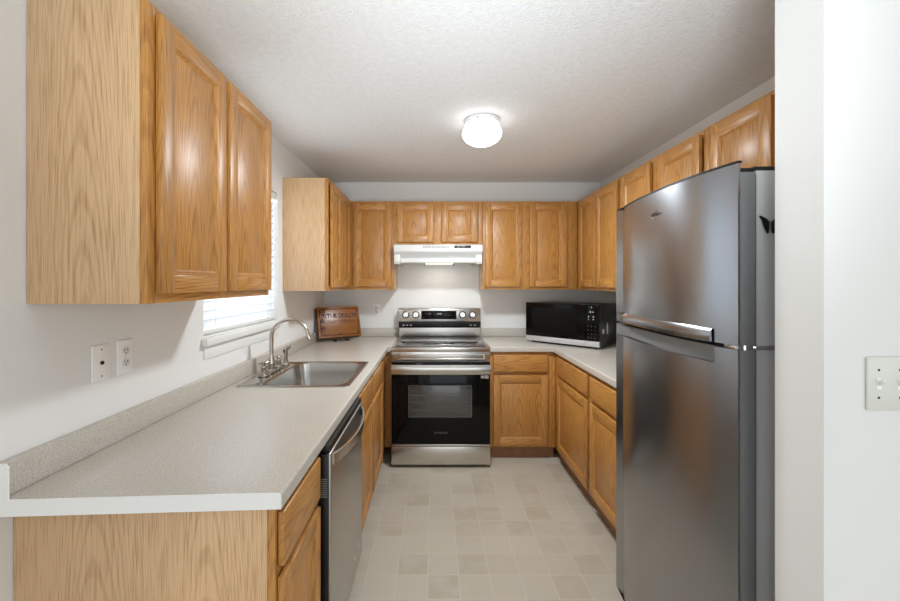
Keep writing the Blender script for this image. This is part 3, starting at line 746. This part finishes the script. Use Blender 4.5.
em.tube(pts, 0.0011, 6, M=on_door(1.405, 1.670)); em.build('emblem', CHROME, f1)
# butterfly magnet on the side
bf = thing('butterfly_magnet', 'black butterfly magnet on the grey side of the refrigerator', 'magnet', (0.903, FY0+0.0115, 1.588))
wg = [(0.004, -0.016), (0.004, 0.006), (0.012, 0.014), (0.034, 0.022), (0.037, 0.019), (0.028, 0.010), (0.025, 0.0), (0.021, -0.008), (0.017, -0.016), (0.010, -0.025), (0.006, -0.024)]
for sx in (-1, 1):
    MB().prism([(0, 0) if False else (sx*a, b_) for a, b_ in wg], 1, -0.001, 0.001, M=R(-sx*0.25, 'Z') @ T(0, -0.004, 0)).build('wing', BLACK, bf)
MB().tube([(0, -0.003, -0.016), (0, -0.004, 0), (0, -0.003, 0.010)], [0.0015, 0.003, 0.002], 8).build('butterfly_body', GREYP, bf)

# ---------------------------------------------------------------- microwave, set diagonally in the corner
mw = thing('microwave', 'black countertop microwave with silver bottom strip set diagonally in the right corner', 'microwave', (0.808, 3.52, CT1+0.0005), -math.atan2(0.445, 0.465))
MW, MD, M0, M1 = 0.640, 0.385, 0.016, 0.345
MB().box(0.003, MW-0.003, 0.024, MD, M0, M1-0.001, 0.006, 0, 3).build('casing', BLACK, mw)
mdr = MB().box(0, MW*0.815, 0, 0.0235, M0+0.044, M1, 0.003).build('door', MGLASS, mw)
MB().box(0.06, MW*0.72, -0.0008, -0.0001, M0+0.075, M1-0.04).build('door_window', mat('microwave_mesh_glass', lin(9, 9, 9), 0.16, spec=0.18), mdr)
vary(bpy.data.materials['microwave_mesh_glass'], 3, 0.1)
cp = MB().box(MW*0.8165, MW, 0, 0.0235, M0+0.044, M1, 0.003).build('control_panel', MGLASS, mw)
MB().box(0, MW*0.815, -0.001, 0.0235, M0, M0+0.043, 0.003).build('door_strip', SILVER, mw)
MB().box(MW*0.8165, MW, -0.001, 0.0235, M0, M0+0.043, 0.003).build('open_button', SILVER, mw)
kp = MB()
for (u, v, s_) in ((0.5, 0.93, 0.007), (0.42, 0.80, 0.011), (0.60, 0.80, 0.008), (0.3, 0.67, 0.009), (0.62, 0.67, 0.010), (0.3, 0.60, 0.007), (0.62, 0.60, 0.008)):
    x = MW*(0.8165+0.1835*u); zz = M0+0.044+(M1-M0-0.044)*v; kp.box(x-s_/2, x+s_/2, -0.0008, -0.0001, zz-s_/2.4, zz+s_/2.4)
kp.build('button_print', MARK, cp)
kq = MB()
for i in range(3):
    for j in range(4):
        x = MW*(0.8165+0.1835*(0.27+0.23*i)); zz = M0+0.07+0.030*j; kq.box(x-0.003, x+0.003, -0.0008, -0.0001, zz-0.003, zz+0.003)
kq.build('keypad_print', DIMMARK, cp)
st_ = MB().box(MW-0.0032, MW-0.0022, 0.075, 0.110, 0.115, 0.150).box(MW-0.0032, MW-0.0022, 0.165, 0.186, 0.105, 0.195)
st_.build('side_sticker', MARK, mw)
for xx in (0.05, MW-0.05):
    for yy in (0.05, MD-0.04): MB().lathe([(0, 0), (0.014, 0), (0.016, 0.0155), (0, 0.0155)], 12, T(xx, yy, 0)).build('foot', BLACK, mw)

# ---------------------------------------------------------------- wooden plaque on an iron easel
SIGNW = oak('varnished_plaque_wood', lin(146, 90, 32), lin(96, 50, 14), 'X', rough=0.3, coat=0.5, rings=0.8, contrast=0.5, pore=0.3)
BURN = mat('burnt_carving', lin(70, 24, 18), 0.6); vary(BURN, 30, 0.25)
IRON2 = mat('dark_stained_wood', lin(62, 48, 28), 0.6); vary(IRON2, 9, 0.1)
pa = 0.58
px_, py_ = -0.830, 3.560
pq = thing('carved_plaque', 'carved brown wooden plaque leaning on the small easel in the back left corner', 'plaque', (px_, py_, CT1+0.031), pa)
TILT = R(-0.28, 'X')
PW, PH = 0.195, 0.278
MB().box(-PW, PW, -0.008, 0.010, 0.003, PH, 0.004, M=TILT).build('board', SIGNW, pq)
MB().box(-PW-0.012, PW-0.012, 0.0105, 0.022, -0.006, PH-0.006, 0.003, M=TILT).build('backing_board', IRON2, pq)
F_ = TILT @ T(0, -0.0084, 0)
bd = MB()
for a in (0, 1):
    i = 0.018
    bd.rings([[(-PW+i, 0, 0.003+i), (PW-i, 0, 0.003+i), (PW-i, 0, PH-i), (-PW+i, 0, PH-i)], [(-PW+i+0.006, 0, 0.009+i), (PW-i-0.006, 0, 0.009+i), (PW-i-0.006, 0, PH-i-0.006), (-PW+i+0.006, 0, PH-i-0.006)]], False, False, M=F_)
for cx, cz, s_ in ((-PW+0.052, PH-0.070, 1.7), (-PW+0.040, PH-0.125, 1.1), (-PW+0.038, 0.085, 1.4), (-PW+0.045, 0.04, 0.6), (PW-0.03, 0.04, 0.6), (PW-0.03, PH-0.04, 0.5), (0.0, 0.035, 0.5)):
    for q in range(6):
        a = q*PI/3; pts = []
        for k in range(7):
            r_ = 0.022*s_*k/6; t_ = a+1.4*k/6; pts.append((cx+r_*math.cos(t_), 0, cz+r_*math.sin(t_)))
        bd.tube(pts, 0.0022*s_, 5, M=F_)
bd.build('carved_border', BURN, pq)
text('THE DOLLYS', 0.052, BURN, pq, F_ @ T(0.028, 0, 0.195) @ FRONT, 'lettering', 0.0006, 0.92, 0.0016)
ln = MB(); 
for z_, a, b_ in ((0.150, -0.11, 0.14), (0.138, -0.10, -0.03), (0.138, 0.0, 0.15)):
    n_ = 26; ln.tube([(a+(b_-a)*k/n_, 0, z_+0.004*math.sin(k*2.1)) for k in range(n_+1)], 0.0013, 5, M=F_)
ln.build('carved_scroll', BURN, pq)
es_ = thing('plaque_easel', 'small dark iron easel with curled front hooks holding the wooden plaque', 'easel', (px_, py_, CT1+0.0005), pa)
for sx in (-1, 1):
    x = sx*0.055; pts = [(x, 0.092, 0.22)]
    pts += [(x, 0.060, 0.11), (x, 0.036, 0.018), (x, 0.030, 0.010), (x, -0.020, 0.012), (x, -0.040, 0.012), (x, -0.046, 0.026), (x, -0.040, 0.036)]
    MB().tube(pts, 0.003, 8).tube([(x, 0.030, 0.010), (x, 0.020, 0.0032), (x, -0.030, 0.0032), (x, -0.050, 0.004), (x+sx*0.006, -0.056, 0.012), (x+sx*0.012, -0.050, 0.014)], 0.003, 8).build('hook_arm', IRON, es_)
MB().tube([(-0.055, -0.038, 0.0125), (0, -0.034, 0.007), (0.055, -0.038, 0.0125)], 0.003, 8).tube([(-0.055, 0.074, 0.155), (0.055, 0.074, 0.155)], 0.003, 8).build('cross_bar', IRON, es_)
MB().tube([(0, 0.074, 0.155), (0, 0.150, 0.0035)], 0.003, 8).build('rear_leg', IRON, es_)

# ---------------------------------------------------------------- electrical plates
def outlet(label, M_, group=None):
    """local: plate in xz plane facing -y"""
    o = thing('wall_outlet', label, 'outlet'); o.matrix_world = M_
    MB().box(-0.035, 0.035, -0.006, -0.0005, -0.057, 0.057, 0.003).build('cover_plate', WPLAST, o)
    for s_ in (-1, 1):
        r_ = MB(); P = [(0.0165*math.cos(a), 0.0145*math.sin(a)) for a in [2*PI*k/20 for k in range(20)]]
        r_.prism([(x, z_+s_*0.0195) for x, z_ in P], 1, -0.0085, -0.006, 0.0008)
        ro = r_.build('receptacle', WHITE, o)
        sl = MB().box(-0.0075, -0.0050, -0.0089, -0.0086, s_*0.0195-0.001, s_*0.0195+0.007).box(0.0050, 0.0075, -0.0089, -0.0086, s_*0.0195-0.001, s_*0.0195+0.007)
        sl.lathe([(0, 0), (0.0025, 0), (0.0025, 0.0004), (0, 0.0004)], 10, T(0, -0.0086, s_*0.0195-0.007) @ R(PI/2, 'X'))
        sl.build('slots', DARK, ro)
    MB().lathe([(0, 0), (0.003, 0), (0.002, 0.001), (0, 0.001)], 10, T(0, -0.006, 0) @ R(PI/2, 'X')).build('screw', CHROME, o)
    return o
outlet('white duplex outlet on the left wall, right of the single-jack plate', T(XL, 1.360, 1.180) @ R(PI/2, 'Z'))
outlet('white duplex outlet on the back wall left of the range', T(-0.555, YB, 1.170))
jp = thing('jack_plate', 'white wall plate with one dark jack hole above the left worktop', 'wall plate'); jp.matrix_world = T(XL, 1.263, 1.178) @ R(PI/2, 'Z')
MB().box(-0.035, 0.035, -0.006, -0.0005, -0.057, 0.057, 0.003).build('cover_plate', WPLAST, jp)
MB().lathe([(0, 0), (0.006, 0), (0.0055, 0.004), (0.003, 0.004), (0.003, 0.001), (0, 0.001)], 14, T(0, -0.006, 0.0) @ R(PI/2, 'X')).build('jack', DARK, jp)
for s_ in (-1, 1): MB().lathe([(0, 0), (0.003, 0), (0.002, 0.001), (0, 0.001)], 10, T(0, -0.006, s_*0.042) @ R(PI/2, 'X')).build('screw', GREYP, jp)
sw = thing('light_switch', 'almond two-gang light switch plate on the partition right of the fridge', 'light switch', (0.985, 0.87, 1.212))
MB().box(-0.048, 0.068, -0.006, -0.0005, -0.058, 0.058, 0.003).build('cover_plate', IVORY, sw)
for x in (-0.024, 0.022):
    MB().box(x-0.005, x+0.005, -0.0068, -0.0061, -0.012, 0.012).build('toggle_slot', WPLAST, sw)
    MB().prism([(-0.0069, -0.004), (-0.018, 0.006), (-0.017, 0.012), (-0.0069, 0.005)], 0, x-0.0042, x+0.0042, 0.001).build('toggle', WHITE, sw)
    for s_ in (-1, 1): MB().lathe([(0, 0), (0.0028, 0), (0.002, 0.001), (0, 0.001)], 10, T(x, -0.006, s_*0.030) @ R(PI/2, 'X')).build('screw', DARK, sw)

# ---------------------------------------------------------------- ceiling light
cl = thing('ceiling_light', 'round flush ceiling light with frosted mushroom globe', 'ceiling light', (0.285, 2.38, H))
MB().lathe([(0, -0.001), (0.098, -0.001), (0.104, -0.008), (0.104, -0.030), (0.096, -0.036), (0, -0.036)], 40).build('canopy_ring', WHITE, cl)
MB().lathe([(0.086, -0.037), (0.094, -0.046), (0.112, -0.060), (0.119, -0.080), (0.114, -0.102), (0.096, -0.124), (0.070, -0.140), (0.038, -0.150), (0, -0.153)], 40).build('glass_globe', GLOBE, cl)
for k in range(3):
    a = 2*PI*k/3-1.9; MB().tube([(0.104*math.cos(a), 0.104*math.sin(a), -0.026), (0.112*math.cos(a), 0.112*math.sin(a), -0.026)], 0.003, 8).build('thumb_screw', GREYP, cl)
l = bpy.data.lights.new('globe_lamp', 'AREA'); l.shape = 'DISK'; l.size = 0.22; l.energy = 18; l.color = (0.88, 0.95, 1.0)
lo = bpy.data.objects.new('globe_lamp', l); C.objects.link(lo); lo.parent = cl; lo.location = (0, 0, -0.158)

EXERCISE DESCRIPTION: Begin at the top of the material above and output each line exactly, stopping after the line that holds "8).build('butterfly_body', GREYP, bf)". Leave out pictures.

ANSWER TO THE PROBLEM:
Keep writing the Blender script for this image. This is part 3, starting at line 746. This part finishes the script. Use Blender 4.5.
em.tube(pts, 0.0011, 6, M=on_door(1.405, 1.670)); em.build('emblem', CHROME, f1)
# butterfly magnet on the side
bf = thing('butterfly_magnet', 'black butterfly magnet on the grey side of the refrigerator', 'magnet', (0.903, FY0+0.0115, 1.588))
wg = [(0.004, -0.016), (0.004, 0.006), (0.012, 0.014), (0.034, 0.022), (0.037, 0.019), (0.028, 0.010), (0.025, 0.0), (0.021, -0.008), (0.017, -0.016), (0.010, -0.025), (0.006, -0.024)]
for sx in (-1, 1):
    MB().prism([(0, 0) if False else (sx*a, b_) for a, b_ in wg], 1, -0.001, 0.001, M=R(-sx*0.25, 'Z') @ T(0, -0.004, 0)).build('wing', BLACK, bf)
MB().tube([(0, -0.003, -0.016), (0, -0.004, 0), (0, -0.003, 0.010)], [0.0015, 0.003, 0.002], 8).build('butterfly_body', GREYP, bf)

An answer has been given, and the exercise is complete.